Requirement
Return the material word for word. Do not include the pictures.
:: Data shown ::
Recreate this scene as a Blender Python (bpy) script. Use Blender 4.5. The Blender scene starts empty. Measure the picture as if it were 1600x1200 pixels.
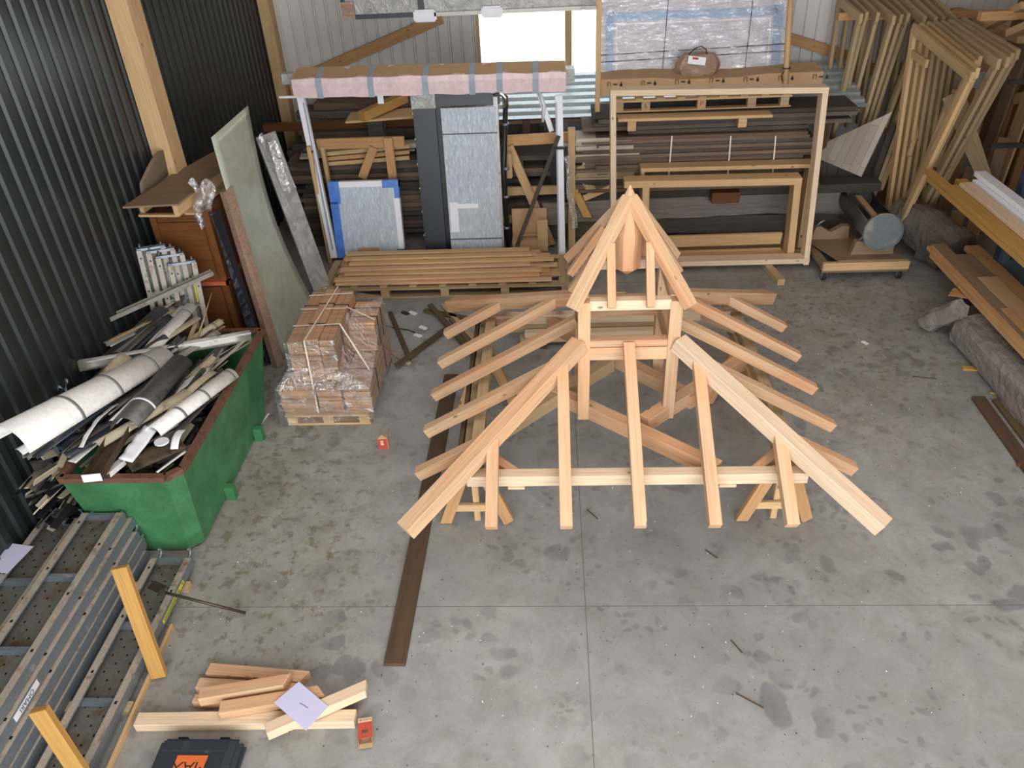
import bpy, bmesh, math, random
from mathutils import Vector as V, Matrix
sc = bpy.context.scene
random.seed(7)
COL = sc.collection
# ---------------------------------------------------------------- camera
F = 1230.0; H = 4.5
dn = V((96, -1790, -F)).normalized(); upc = -dn
_x = 50.0; _y = -(upc[0]*_x - upc[2]*F)/upc[1]
Yd = V((_x, _y, -F)).normalized(); Xd = Yd.cross(upc)
R = Matrix((Xd, Yd, upc))
cam = bpy.data.objects.new('camera', bpy.data.cameras.new('camera')); COL.objects.link(cam)
cam.matrix_world = Matrix.Translation((0, 0, H)) @ R.to_4x4()
cam.data.sensor_fit = 'HORIZONTAL'; cam.data.sensor_width = 36; cam.data.lens = F/1600*36
cam.data.clip_end = 100; cam.data.clip_start = .05
sc.camera = cam
# ---------------------------------------------------------------- light
w = bpy.data.worlds.new('overcast_sky'); sc.world = w; w.use_nodes = True
w.node_tree.nodes['Background'].inputs[0].default_value = (.97, .985, 1, 1)
w.node_tree.nodes['Background'].inputs[1].default_value = 2.6
sc.view_settings.view_transform = 'Standard'; sc.view_settings.look = 'None'
sc.view_settings.exposure = 0.0; sc.view_settings.gamma = 1; sc.view_settings.use_curve_mapping = False
def area(name, loc, sx, sy, e, rot=(0, 0, 0), col=(1, 1, 1)):
    l = bpy.data.lights.new(name, 'AREA'); l.shape = 'RECTANGLE'; l.size = sx; l.size_y = sy; l.energy = e; l.color = col
    o = bpy.data.objects.new(name, l); COL.objects.link(o); o.location = loc; o.rotation_euler = rot
    return o
area('ceiling_fill_near', (0.6, 3.0, 5.9), 5.5, 4.0, 165, col=(.98, .99, 1))  # added fill lamp under the closed ceiling, tops up the light from above
area('ceiling_fill_far', (0.2, 8.2, 5.9), 4.0, 2.0, 28, col=(1, .99, .97))  # weaker added fill for the far half, no roof opening here
area('door_daylight', (1.0, -2.7, 2.9), 8.0, 4.8, 470, rot=(math.radians(84), 0, 0), col=(.97, .985, 1))

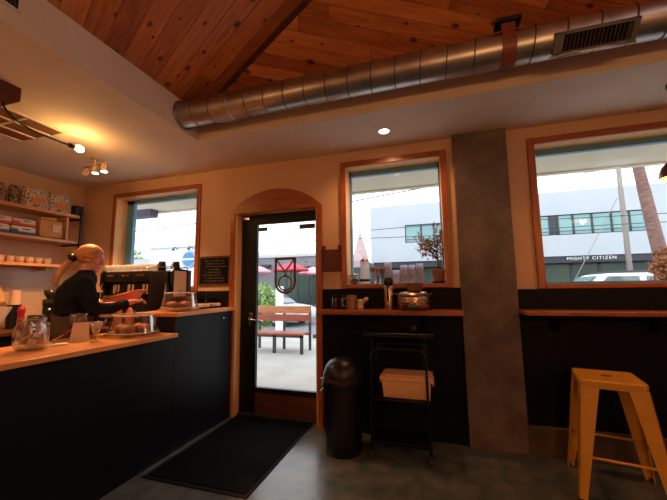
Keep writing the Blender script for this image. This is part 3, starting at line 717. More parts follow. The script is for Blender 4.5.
for i, (x, y, h) in enumerate(((-2.80, 2.52, .17), (-2.73, 2.60-.02, .16))):
    t = thing('syrup_bottle', ['coral bottle behind the raised slab, left of the pair', 'coral bottle behind the raised slab, right of the pair'][i], 'bottle', (x, y-.20, CT))
    bm = B(); lathe(bm, [(0, 0), (.035, 0), (.036, h*.9), (.028, h+.03), (.012, h+.06), (0, h+.065)], seg=20); link('body', bm, 'coral', t, smooth=True)
    bm = B(); lathe(bm, [(.0365, h*.25), (.0372, h*.26), (.0372, h*.6), (.0365, h*.61)], seg=20); link('label', bm, 'ceramic', t, smooth=True)
t = thing('tumbler', 'coral tumbler on raised slab beside the far cake dome', 'tumbler', (-2.60, 3.02, 1.199))
bm = B(); lathe(bm, [(0, 0), (.03, 0), (.038, .13), (.034, .13), (.028, .006), (0, .006)], seg=20); link('body', bm, 'maroon', t, smooth=True)
# tray of wrapped bars
t = thing('tray', 'shallow tray on the raised slab under the chalkboard', 'tray', (-2.46, 3.03, 1.199))
bm = B(); openbox(bm, .12, .19, .13, .20, .02); link('body', bm, 'blackmetal', t)
k = 0
for i in range(3):
    for j in range(4):
        bm = B(); box(bm, (0, 0, .022), (.07, .085, .044), bev=.012); o = link('wrapped_bar', bm, ('wrapper', 'paper', 'packwhite')[(i+2*j) % 3], loc=(-2.54+i*.08, 2.89+j*.093, 1.206))
        o.rotation_euler = (0, 0, random.uniform(-.12, .12)); tag(o, 'wrapped snack bar in the tray under the chalkboard', 'snack', 'wrapped bars in the tray')
# chalkboard
t = thing('chalkboard', 'small framed chalkboard sign on the wall left of the door', 'sign', (-2.50, YW, 1.62))
link('slate', bx(-.20, .20, -.018, -.008, -.155, .16), 'slateboard', t)
bm = B(); bx(-.222, .222, -.026, 0, .155, .178, bm); bx(-.222, .222, -.026, 0, -.172, -.15, bm); bx(-.222, -.198, -.026, 0, -.15, .155, bm); bx(.198, .222, -.026, 0, -.15, .155, bm); link('sign_frame', bm, 'darkwood', t)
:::
Response
Recreate this scene as a Blender Python (bpy) script. Use Blender 4.5. The Blender scene starts empty. Measure the picture as if it were 1600x1200 pixels.
import bpy, bmesh, math, random
from mathutils import Vector as V, Matrix
sc = bpy.context.scene
random.seed(7)
COL = sc.collection
# ---------------------------------------------------------------- camera
F = 1230.0; H = 4.5
dn = V((96, -1790, -F)).normalized(); upc = -dn
_x = 50.0; _y = -(upc[0]*_x - upc[2]*F)/upc[1]
Yd = V((_x, _y, -F)).normalized(); Xd = Yd.cross(upc)
R = Matrix((Xd, Yd, upc))
cam = bpy.data.objects.new('camera', bpy.data.cameras.new('camera')); COL.objects.link(cam)
cam.matrix_world = Matrix.Translation((0, 0, H)) @ R.to_4x4()
cam.data.sensor_fit = 'HORIZONTAL'; cam.data.sensor_width = 36; cam.data.lens = F/1600*36
cam.data.clip_end = 100; cam.data.clip_start = .05
sc.camera = cam
# ---------------------------------------------------------------- light
w = bpy.data.worlds.new('overcast_sky'); sc.world = w; w.use_nodes = True
w.node_tree.nodes['Background'].inputs[0].default_value = (.97, .985, 1, 1)
w.node_tree.nodes['Background'].inputs[1].default_value = 2.6
sc.view_settings.view_transform = 'Standard'; sc.view_settings.look = 'None'
sc.view_settings.exposure = 0.0; sc.view_settings.gamma = 1; sc.view_settings.use_curve_mapping = False
def area(name, loc, sx, sy, e, rot=(0, 0, 0), col=(1, 1, 1)):
    l = bpy.data.lights.new(name, 'AREA'); l.shape = 'RECTANGLE'; l.size = sx; l.size_y = sy; l.energy = e; l.color = col
    o = bpy.data.objects.new(name, l); COL.objects.link(o); o.location = loc; o.rotation_euler = rot
    return o
area('ceiling_fill_near', (0.6, 3.0, 5.9), 5.5, 4.0, 165, col=(.98, .99, 1))  # added fill lamp under the closed ceiling, tops up the light from above
area('ceiling_fill_far', (0.2, 8.2, 5.9), 4.0, 2.0, 28, col=(1, .99, .97))  # weaker added fill for the far half, no roof opening here
area('door_daylight', (1.0, -2.7, 2.9), 8.0, 4.8, 470, rot=(math.radians(84), 0, 0), col=(.97, .985, 1))

Keep writing the Blender script for this image. This is part 3, starting at line 717. More parts follow. The script is for Blender 4.5.
for i, (x, y, h) in enumerate(((-2.80, 2.52, .17), (-2.73, 2.60-.02, .16))):
    t = thing('syrup_bottle', ['coral bottle behind the raised slab, left of the pair', 'coral bottle behind the raised slab, right of the pair'][i], 'bottle', (x, y-.20, CT))
    bm = B(); lathe(bm, [(0, 0), (.035, 0), (.036, h*.9), (.028, h+.03), (.012, h+.06), (0, h+.065)], seg=20); link('body', bm, 'coral', t, smooth=True)
    bm = B(); lathe(bm, [(.0365, h*.25), (.0372, h*.26), (.0372, h*.6), (.0365, h*.61)], seg=20); link('label', bm, 'ceramic', t, smooth=True)
t = thing('tumbler', 'coral tumbler on raised slab beside the far cake dome', 'tumbler', (-2.60, 3.02, 1.199))
bm = B(); lathe(bm, [(0, 0), (.03, 0), (.038, .13), (.034, .13), (.028, .006), (0, .006)], seg=20); link('body', bm, 'maroon', t, smooth=True)
# tray of wrapped bars
t = thing('tray', 'shallow tray on the raised slab under the chalkboard', 'tray', (-2.46, 3.03, 1.199))
bm = B(); openbox(bm, .12, .19, .13, .20, .02); link('body', bm, 'blackmetal', t)
k = 0
for i in range(3):
    for j in range(4):
        bm = B(); box(bm, (0, 0, .022), (.07, .085, .044), bev=.012); o = link('wrapped_bar', bm, ('wrapper', 'paper', 'packwhite')[(i+2*j) % 3], loc=(-2.54+i*.08, 2.89+j*.093, 1.206))
        o.rotation_euler = (0, 0, random.uniform(-.12, .12)); tag(o, 'wrapped snack bar in the tray under the chalkboard', 'snack', 'wrapped bars in the tray')
# chalkboard
t = thing('chalkboard', 'small framed chalkboard sign on the wall left of the door', 'sign', (-2.50, YW, 1.62))
link('slate', bx(-.20, .20, -.018, -.008, -.155, .16), 'slateboard', t)
bm = B(); bx(-.222, .222, -.026, 0, .155, .178, bm); bx(-.222, .222, -.026, 0, -.172, -.15, bm); bx(-.222, -.198, -.026, 0, -.15, .155, bm); bx(.198, .222, -.026, 0, -.15, .155, bm); link('sign_frame', bm, 'darkwood', t)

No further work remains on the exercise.